Last update: June 1, 2010 – 11:10 AM THE HAGUE, Netherlands – A Somali terror suspect’s lawyer said Tuesday he will appeal a Dutch court’s ruling that his client can be extradited to the U.S.
Rotterdam District Court ruled that Mohamud Said Omar can be sent to Minneapolis, where he is wanted for allegedly providing money to the Somali group al-Shabab that was used to buy weapons.
Omar’s lawyer Bart Stapert told The Associated Press in an e-mail that Omar was disappointed by Monday’s decision and he plans to appeal the extradition to the Dutch Supreme Court, a process likely to take months.
The 44-year-old Somali has been held in a high-security Dutch prison since his November arrest at Washington’s request. His lawyers say he never intended to help terrorists.
The U.S. State Department considers al-Shabab a terror group with links to al-Qaida.

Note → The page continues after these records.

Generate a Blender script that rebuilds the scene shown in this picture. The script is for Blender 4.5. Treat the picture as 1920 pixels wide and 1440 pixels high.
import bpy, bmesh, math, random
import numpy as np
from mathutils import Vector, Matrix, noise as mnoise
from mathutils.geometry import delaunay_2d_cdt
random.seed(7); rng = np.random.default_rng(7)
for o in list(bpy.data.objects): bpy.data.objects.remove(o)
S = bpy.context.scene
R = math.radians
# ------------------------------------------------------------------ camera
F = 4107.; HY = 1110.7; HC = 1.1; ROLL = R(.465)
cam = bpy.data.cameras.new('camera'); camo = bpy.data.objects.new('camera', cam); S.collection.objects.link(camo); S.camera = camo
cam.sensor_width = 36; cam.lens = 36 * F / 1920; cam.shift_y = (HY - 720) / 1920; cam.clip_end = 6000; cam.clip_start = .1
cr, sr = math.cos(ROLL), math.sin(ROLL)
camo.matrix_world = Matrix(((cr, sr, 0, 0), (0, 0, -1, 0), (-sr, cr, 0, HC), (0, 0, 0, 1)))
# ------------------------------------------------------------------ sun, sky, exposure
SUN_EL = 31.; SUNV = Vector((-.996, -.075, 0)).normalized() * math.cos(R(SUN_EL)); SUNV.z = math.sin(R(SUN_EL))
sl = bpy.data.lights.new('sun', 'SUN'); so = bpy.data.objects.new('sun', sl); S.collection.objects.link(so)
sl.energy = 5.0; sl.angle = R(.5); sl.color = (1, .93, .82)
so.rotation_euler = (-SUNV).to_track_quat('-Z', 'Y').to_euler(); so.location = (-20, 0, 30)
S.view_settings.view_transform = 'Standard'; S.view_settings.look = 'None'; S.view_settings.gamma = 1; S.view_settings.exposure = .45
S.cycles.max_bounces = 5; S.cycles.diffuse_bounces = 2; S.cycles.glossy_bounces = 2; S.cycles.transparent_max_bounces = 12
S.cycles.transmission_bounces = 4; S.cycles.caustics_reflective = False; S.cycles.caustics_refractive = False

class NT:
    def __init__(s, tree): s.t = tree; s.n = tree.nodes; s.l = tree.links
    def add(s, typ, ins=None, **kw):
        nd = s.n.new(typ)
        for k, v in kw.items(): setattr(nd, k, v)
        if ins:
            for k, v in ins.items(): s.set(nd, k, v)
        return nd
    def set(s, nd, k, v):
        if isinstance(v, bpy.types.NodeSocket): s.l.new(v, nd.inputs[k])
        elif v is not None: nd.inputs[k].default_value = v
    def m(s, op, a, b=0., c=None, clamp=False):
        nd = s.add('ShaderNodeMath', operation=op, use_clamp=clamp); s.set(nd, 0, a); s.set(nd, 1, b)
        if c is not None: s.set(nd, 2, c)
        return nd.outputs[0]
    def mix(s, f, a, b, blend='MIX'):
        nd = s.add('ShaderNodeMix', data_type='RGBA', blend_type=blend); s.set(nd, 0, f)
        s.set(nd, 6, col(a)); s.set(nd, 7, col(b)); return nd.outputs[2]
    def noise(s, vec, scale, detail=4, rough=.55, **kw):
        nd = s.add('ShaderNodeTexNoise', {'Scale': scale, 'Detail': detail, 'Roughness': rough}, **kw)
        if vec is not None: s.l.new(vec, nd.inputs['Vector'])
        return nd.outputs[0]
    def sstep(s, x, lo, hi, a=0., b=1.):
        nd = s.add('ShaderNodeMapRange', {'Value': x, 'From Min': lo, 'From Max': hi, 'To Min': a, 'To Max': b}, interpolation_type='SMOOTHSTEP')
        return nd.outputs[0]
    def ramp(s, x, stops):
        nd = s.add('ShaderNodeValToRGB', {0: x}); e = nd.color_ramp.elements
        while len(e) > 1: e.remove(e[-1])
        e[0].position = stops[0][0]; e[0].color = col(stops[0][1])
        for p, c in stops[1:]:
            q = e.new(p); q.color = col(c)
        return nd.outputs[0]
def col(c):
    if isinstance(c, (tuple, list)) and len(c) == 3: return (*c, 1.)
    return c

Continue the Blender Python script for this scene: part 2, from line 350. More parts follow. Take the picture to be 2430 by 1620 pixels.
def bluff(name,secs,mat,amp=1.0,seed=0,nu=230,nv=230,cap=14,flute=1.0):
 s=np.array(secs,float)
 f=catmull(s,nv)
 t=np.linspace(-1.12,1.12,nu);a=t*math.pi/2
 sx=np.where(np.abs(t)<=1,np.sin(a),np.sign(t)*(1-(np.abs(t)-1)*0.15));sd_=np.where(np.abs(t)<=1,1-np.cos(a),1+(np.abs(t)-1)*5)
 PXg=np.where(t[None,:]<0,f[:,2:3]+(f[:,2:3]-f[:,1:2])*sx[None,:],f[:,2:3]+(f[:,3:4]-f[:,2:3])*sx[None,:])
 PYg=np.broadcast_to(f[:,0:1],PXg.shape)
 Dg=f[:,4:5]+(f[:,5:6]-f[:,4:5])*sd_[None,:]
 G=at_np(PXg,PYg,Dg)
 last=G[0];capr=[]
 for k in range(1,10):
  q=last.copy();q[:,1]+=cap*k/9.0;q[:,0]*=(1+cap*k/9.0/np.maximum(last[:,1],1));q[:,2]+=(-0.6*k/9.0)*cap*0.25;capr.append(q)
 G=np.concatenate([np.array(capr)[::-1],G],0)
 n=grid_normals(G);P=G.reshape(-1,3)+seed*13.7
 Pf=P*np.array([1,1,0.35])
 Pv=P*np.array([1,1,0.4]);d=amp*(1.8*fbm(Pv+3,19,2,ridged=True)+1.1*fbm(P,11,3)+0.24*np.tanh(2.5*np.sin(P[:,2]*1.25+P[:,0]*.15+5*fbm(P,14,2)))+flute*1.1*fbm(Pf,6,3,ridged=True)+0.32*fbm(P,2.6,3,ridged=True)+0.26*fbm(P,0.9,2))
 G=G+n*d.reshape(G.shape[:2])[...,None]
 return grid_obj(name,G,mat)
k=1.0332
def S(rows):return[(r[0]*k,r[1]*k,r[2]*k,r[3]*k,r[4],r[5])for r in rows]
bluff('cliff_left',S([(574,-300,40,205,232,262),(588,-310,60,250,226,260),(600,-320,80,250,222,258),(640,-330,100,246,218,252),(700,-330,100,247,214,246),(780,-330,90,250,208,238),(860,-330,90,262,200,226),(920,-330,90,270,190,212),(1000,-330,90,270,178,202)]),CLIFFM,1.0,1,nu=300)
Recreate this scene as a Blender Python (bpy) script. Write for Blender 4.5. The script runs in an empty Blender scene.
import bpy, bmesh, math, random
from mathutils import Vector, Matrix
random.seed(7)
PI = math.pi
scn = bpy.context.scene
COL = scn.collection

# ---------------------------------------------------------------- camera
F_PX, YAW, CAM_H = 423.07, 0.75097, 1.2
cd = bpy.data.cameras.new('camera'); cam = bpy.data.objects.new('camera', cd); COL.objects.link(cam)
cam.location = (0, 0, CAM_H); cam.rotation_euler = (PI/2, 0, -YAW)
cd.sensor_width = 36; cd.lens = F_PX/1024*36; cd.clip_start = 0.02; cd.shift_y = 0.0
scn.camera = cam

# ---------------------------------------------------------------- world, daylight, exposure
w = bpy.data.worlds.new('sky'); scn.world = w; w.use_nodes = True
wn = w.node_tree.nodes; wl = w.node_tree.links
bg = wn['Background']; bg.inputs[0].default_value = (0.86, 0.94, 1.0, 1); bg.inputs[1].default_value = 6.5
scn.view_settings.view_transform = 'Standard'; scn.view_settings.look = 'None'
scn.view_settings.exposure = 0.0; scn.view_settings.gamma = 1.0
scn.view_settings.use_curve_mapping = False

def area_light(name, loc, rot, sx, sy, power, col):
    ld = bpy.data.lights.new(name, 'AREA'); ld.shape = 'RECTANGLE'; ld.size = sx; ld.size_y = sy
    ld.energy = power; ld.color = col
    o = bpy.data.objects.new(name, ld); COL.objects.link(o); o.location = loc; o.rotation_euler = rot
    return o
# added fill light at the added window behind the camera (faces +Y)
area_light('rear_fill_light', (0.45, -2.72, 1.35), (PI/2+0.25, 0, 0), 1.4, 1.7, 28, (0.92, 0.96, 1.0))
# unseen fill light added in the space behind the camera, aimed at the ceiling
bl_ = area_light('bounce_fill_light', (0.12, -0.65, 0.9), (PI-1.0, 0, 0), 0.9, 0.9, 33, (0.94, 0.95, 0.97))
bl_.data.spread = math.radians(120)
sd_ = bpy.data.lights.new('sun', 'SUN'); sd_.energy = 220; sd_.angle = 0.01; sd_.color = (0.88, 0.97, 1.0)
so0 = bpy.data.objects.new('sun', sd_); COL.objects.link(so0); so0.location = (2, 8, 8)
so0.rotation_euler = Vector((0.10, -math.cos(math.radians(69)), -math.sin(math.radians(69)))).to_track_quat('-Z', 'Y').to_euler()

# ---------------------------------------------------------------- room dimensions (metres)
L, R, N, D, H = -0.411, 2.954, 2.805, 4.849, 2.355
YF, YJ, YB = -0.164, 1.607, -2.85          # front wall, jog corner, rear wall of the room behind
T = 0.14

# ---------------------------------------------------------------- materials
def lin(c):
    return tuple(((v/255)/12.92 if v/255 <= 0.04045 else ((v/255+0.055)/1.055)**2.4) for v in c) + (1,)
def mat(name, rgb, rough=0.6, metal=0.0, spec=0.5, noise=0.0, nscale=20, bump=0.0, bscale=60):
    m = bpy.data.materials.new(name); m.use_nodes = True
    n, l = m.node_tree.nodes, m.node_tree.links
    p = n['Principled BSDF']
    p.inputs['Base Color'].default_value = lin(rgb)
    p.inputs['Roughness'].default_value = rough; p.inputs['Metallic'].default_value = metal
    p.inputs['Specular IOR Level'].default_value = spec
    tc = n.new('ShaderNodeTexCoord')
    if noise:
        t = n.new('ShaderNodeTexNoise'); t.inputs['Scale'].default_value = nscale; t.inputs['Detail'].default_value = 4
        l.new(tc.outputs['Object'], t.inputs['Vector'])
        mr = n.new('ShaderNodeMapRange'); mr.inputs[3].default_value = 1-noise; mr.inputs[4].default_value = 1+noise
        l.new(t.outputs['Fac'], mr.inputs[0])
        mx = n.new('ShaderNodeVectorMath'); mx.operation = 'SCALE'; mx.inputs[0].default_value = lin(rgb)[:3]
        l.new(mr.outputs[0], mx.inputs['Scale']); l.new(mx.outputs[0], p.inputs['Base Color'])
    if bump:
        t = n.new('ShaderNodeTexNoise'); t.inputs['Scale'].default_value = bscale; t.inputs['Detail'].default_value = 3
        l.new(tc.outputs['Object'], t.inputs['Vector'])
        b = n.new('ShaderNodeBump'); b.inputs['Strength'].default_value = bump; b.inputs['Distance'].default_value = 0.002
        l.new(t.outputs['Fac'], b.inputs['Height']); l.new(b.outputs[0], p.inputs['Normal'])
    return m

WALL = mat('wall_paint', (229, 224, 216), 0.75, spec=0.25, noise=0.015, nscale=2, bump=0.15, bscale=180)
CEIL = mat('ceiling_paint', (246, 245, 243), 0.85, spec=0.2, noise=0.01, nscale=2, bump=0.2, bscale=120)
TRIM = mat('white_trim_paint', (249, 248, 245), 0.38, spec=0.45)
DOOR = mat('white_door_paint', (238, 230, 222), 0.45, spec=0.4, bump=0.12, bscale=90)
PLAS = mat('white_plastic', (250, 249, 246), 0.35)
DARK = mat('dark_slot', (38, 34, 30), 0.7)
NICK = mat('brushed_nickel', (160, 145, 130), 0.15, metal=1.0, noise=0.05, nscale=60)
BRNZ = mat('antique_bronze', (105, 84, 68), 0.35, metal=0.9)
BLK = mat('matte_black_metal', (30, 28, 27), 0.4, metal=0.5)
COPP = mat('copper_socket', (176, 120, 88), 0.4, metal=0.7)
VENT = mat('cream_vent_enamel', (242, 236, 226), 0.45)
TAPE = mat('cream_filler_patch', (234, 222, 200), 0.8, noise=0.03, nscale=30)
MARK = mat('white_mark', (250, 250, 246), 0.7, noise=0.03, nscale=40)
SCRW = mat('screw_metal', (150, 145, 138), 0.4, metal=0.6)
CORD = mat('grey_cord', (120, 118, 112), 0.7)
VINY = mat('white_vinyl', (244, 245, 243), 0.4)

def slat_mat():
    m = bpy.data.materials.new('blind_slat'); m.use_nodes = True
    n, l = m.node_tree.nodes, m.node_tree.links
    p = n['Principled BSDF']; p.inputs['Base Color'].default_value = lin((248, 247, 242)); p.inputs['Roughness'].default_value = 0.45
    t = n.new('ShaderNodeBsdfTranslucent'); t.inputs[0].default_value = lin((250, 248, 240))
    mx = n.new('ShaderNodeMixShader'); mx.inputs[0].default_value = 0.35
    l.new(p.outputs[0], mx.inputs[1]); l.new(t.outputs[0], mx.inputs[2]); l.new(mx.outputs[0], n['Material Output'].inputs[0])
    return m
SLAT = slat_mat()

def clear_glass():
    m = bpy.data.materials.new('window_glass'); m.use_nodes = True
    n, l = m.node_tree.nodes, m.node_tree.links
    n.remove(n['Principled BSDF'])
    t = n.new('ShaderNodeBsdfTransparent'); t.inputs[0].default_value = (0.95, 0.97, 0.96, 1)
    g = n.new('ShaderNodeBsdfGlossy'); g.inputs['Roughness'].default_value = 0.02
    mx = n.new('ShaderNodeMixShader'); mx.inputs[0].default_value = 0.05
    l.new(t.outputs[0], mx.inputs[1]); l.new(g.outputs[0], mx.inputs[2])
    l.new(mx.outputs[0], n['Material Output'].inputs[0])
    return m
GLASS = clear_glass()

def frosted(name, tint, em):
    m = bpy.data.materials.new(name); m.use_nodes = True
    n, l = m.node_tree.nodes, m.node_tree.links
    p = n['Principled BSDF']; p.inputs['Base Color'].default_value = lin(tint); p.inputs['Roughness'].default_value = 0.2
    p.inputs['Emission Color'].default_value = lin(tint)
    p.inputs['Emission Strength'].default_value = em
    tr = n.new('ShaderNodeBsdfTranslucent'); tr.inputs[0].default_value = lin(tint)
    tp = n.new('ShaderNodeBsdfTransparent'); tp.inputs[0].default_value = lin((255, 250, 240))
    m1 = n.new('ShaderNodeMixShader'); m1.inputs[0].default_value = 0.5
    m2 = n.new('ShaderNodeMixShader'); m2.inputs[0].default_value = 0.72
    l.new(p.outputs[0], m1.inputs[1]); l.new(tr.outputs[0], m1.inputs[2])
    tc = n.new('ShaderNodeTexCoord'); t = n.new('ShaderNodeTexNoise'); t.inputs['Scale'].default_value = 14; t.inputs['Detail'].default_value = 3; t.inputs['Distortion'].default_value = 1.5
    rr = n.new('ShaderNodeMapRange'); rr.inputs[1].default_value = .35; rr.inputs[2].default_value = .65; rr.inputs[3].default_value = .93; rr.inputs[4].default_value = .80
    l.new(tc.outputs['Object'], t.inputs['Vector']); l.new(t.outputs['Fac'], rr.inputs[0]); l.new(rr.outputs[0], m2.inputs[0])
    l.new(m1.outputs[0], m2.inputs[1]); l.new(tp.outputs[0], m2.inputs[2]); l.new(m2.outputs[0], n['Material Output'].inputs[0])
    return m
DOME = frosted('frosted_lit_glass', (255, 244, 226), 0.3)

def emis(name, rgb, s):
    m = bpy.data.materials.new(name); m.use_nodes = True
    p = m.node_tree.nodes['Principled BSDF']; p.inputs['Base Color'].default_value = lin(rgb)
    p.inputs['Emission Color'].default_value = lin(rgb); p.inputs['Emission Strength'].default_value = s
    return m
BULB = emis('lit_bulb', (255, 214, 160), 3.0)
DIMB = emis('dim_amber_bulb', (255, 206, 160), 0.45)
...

A total of 14 people have been charged in an ongoing U.S. federal investigation into the travels of up to 20 young men who went to Somalia to fight starting in 2007. They face a variety of accusations, from recruiting and raising funds for the trips, to engaging in terrorist acts in Somalia and perjury.
Stapert argued in court that at the time Omar is accused of links to the group, al-Shabab was fighting a “legitimate struggle against Ethiopians” who were brought in by Somalia’s weak U.N.-backed government in late 2006 to oust an Islamic group that had controlled southern Somalia and the capital for six months.
The Ethiopians pulled out of the country in early 2009.
Omar has residency in the U.S. but had been living in a center for would-be asylum seekers in the Netherlands since December 2008, apparently before he was a suspect.